Cybersecurity is an essential aspect of business operations, which is why it cannot be viewed as the sole responsibility of the IT department. Cybersecurity threats evolve daily and organizations can best prepare and protect themselves by taking a shared responsibility to protect the company’s assets and data. When you think about it, cyber threats are not limited to technical issues. Cyber criminals use a wide range of tactics to gain access to sensitive information, including social engineering, phishing, and malware.  These tactics are often directed at non-technical employees, making it even more important that all employees are aware of the risks and are trained to recognize and respond to potential threats. 

When adopting a shared approach to cybersecurity, where all departments and employees split the responsibility for protecting the company’s assets and data, an organization should include the following elements: 

  • A cybersecurity policy that outlines the organization’s approach to protect sensitive information and the roles and responsibilities of all employees. 

  • Regular training and awareness programs for all employees to help them understand the risks and recognize potential threats. 

  • Regular testing and monitoring of the organization’s security systems and processes to identify vulnerabilities and respond to potential threats. 

  • Strong incident response and disaster recovery plans to minimize the impact of a security incident or outage. 
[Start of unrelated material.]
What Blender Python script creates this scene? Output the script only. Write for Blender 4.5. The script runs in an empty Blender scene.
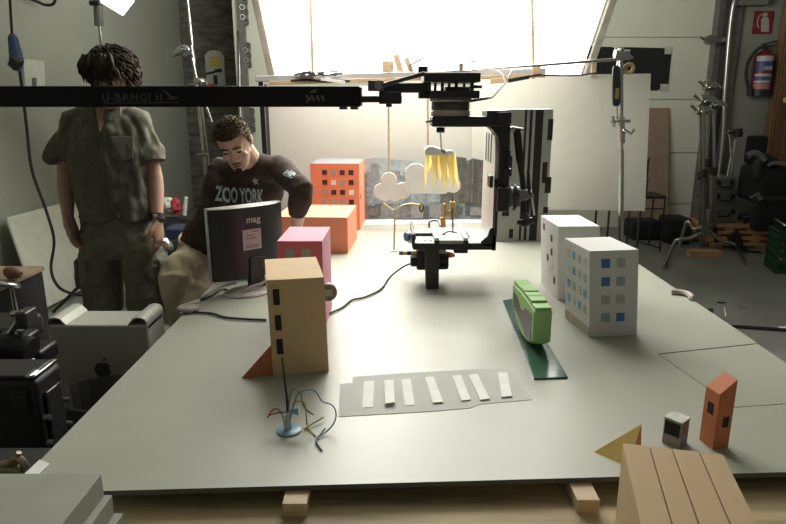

  • Regular communication and collaboration between IT and other departments, to ensure that all employees understand the risks and are aware of the organization’s cybersecurity policies and procedures. 

Allow cybersecurity to permeate through every aspect of your organization. Begin the process with onboarding new employees. Explain to them the importance, give them examples and allow them to ask questions. Tell them to trust their gut, challenge information that appears questionable and give them the tools and knowledge to minimize risks. We encourage our teams to prepare for the worst by planning for what could happen. Talk through situations, how they would be handled, and what actions should take place. Involve everyone and allow them to feel comfortable with how they would respond. Shift the mindset from fear to awareness. 

Measure, monitor and have a champion in every department. Often, employees are nervous about questioning things that are not normal. Having someone they trust to check-in with, show, or explain what they have come across, can be beneficial. A cybersecurity champion acts as an advocate for their team, promoting a strong cybersecurity environment and helping others understand and strive toward maintaining it. These champions become the central team that you communicate with to help advocate and share best practices and updates to their department. 

Including multiple people in backup processes and incident response plans can also provide protection to the organization. 

Overall, an organization’s cybersecurity policy is only as effective as its least careful employee.  Cybersecurity is a complex and ever evolving field that cannot be left solely in the hands of the IT department. If you create a shared responsibility, involving all employees and all departments in the approach, an organization can better protect sensitive information and minimize the impact of cyber threats on its operations.